Tuesday, June 9, 2009

Leavenworth, Kansas and Colorado Springs, Colorado

We went to Kansas and stayed for 4 days. One was a school day at the local library, and one was visiting the house that I first lived in when I was born. One day and one night were spent seeing our old neighbors the Galvins, and the last day was leaving Kansas. The first day isn’t worth mentioning but the second and third are! On the second day I went to the first house that I ever lived in, I never remembered it but my mom has lots of baby pictures of me in the house. It was very small but I didn’t have 3 brothers back then. I thought it was pretty cute. We even met our old neighbors that lived next to us then too. I don’t remember them but they sure remember me!

The third day we did a full school day and were driving over to our Texan friends, the Galvins, when we came to a train crossing just to see the locomotive pull in front of us. So we waited for this 2 mile long train to pass and right as we saw the third to last train car about to pass we heard this awful screeching. The train had put on its brakes and come to a complete stop right before it was about to pass the crossing! We were going to be sooooooo late and waited and waited for it to start moving again. After 20 minutes of waiting we gave up. We phoned the Galvins and went back to try again. This time the train was gone and we got the R.V. and drove back.
We visited our old friends and played with their kids, Olivia and Shelby. We took a tour of the local museum and took a walk to the maximum security prison. We left my birth town, Leavenworth, later the next day and drove to Colorado Springs, Colorado where my dad did more job searching and I did more school and we all did more visiting.

The first day we met our friends, the Bailey’s. We lived on the same Army base for 3 years and their oldest son Clayton and I were best friends. Spencer was three years younger and he played with Will, Ben, and Sam while Clayton and I caught up on the last year. He’s home schooled with Calvert too so we compared essays and lesson manuals and our teachers (parents).

We had a lot of fun, but I had a fall in a game of Cops and Robbers while in pursuit of a cold hard criminal (Ben) and had a large area of my elbow and knee skinned clean off leaving a bloody, dirty, and painful mess. Clayton, my trustee partner of justice caught up with the convict and caught him. He was the very last criminal except for Will who had found refuge about a mile away (way out of bounds) and laid low for about two hours.

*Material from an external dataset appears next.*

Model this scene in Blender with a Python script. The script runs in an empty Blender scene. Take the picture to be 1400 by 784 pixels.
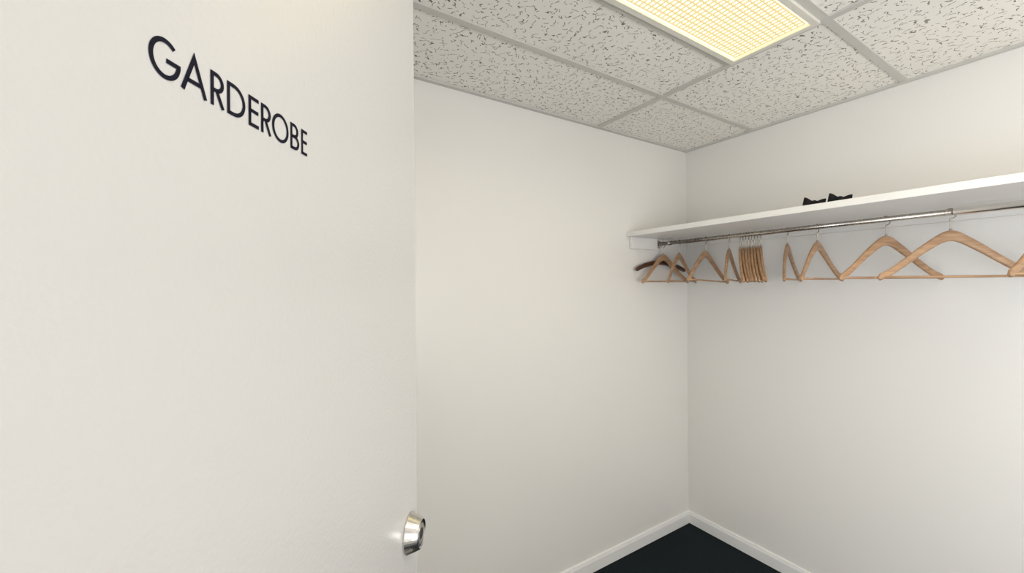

Anyway I had a lot of fun with the Baileys and will see them later this week.

We went to church at a place where my Dad’s old secretary’s husband preaches, so we went to church there after driving an hour. But they had cake so I’m not complaining. We stayed for the service and stayed a little while longer and visited in the back of the chapel. It was his last sermon so he went out with a bang, a long 2 hour bang (service about change). But we enjoyed it and it was almost as if it was directed directly at us because we are going through change and a time of transition as well. We enjoyed our time there.

Then we drove to a good friend of my dad’s ranch. He disappointingly didn’t have a whole bunch of work that needed to be done, but we did get to dig a flower bed, plant a hundred strawberry pants, bring an extra strawberry plant home (to my great enjoyment), walk horses, ride horses, feed horses, clean horses, and help eat an incredibly messy lunch that was literally poured on the table and eaten without plates or silverware but with our hands (to my brothers great enjoyment). But still I don’t think we got to help out enough.



The next day we did a full day of school and went to our old friends from Alaska, the Bowens. We visited for over 4 hours and played with their daughter, Carmen. We ate a delicious dinner, played monopoly, and wore out their greyhound in the backyard with much chasing, fetching, and unsuccessful racing. That dog is fast and broke over 40 miles an hour easily. We greatly enjoyed our time visiting and now are doing school at a local library on the great U.S. Air Force Academy Base where about 1,000 senior students graduate each year!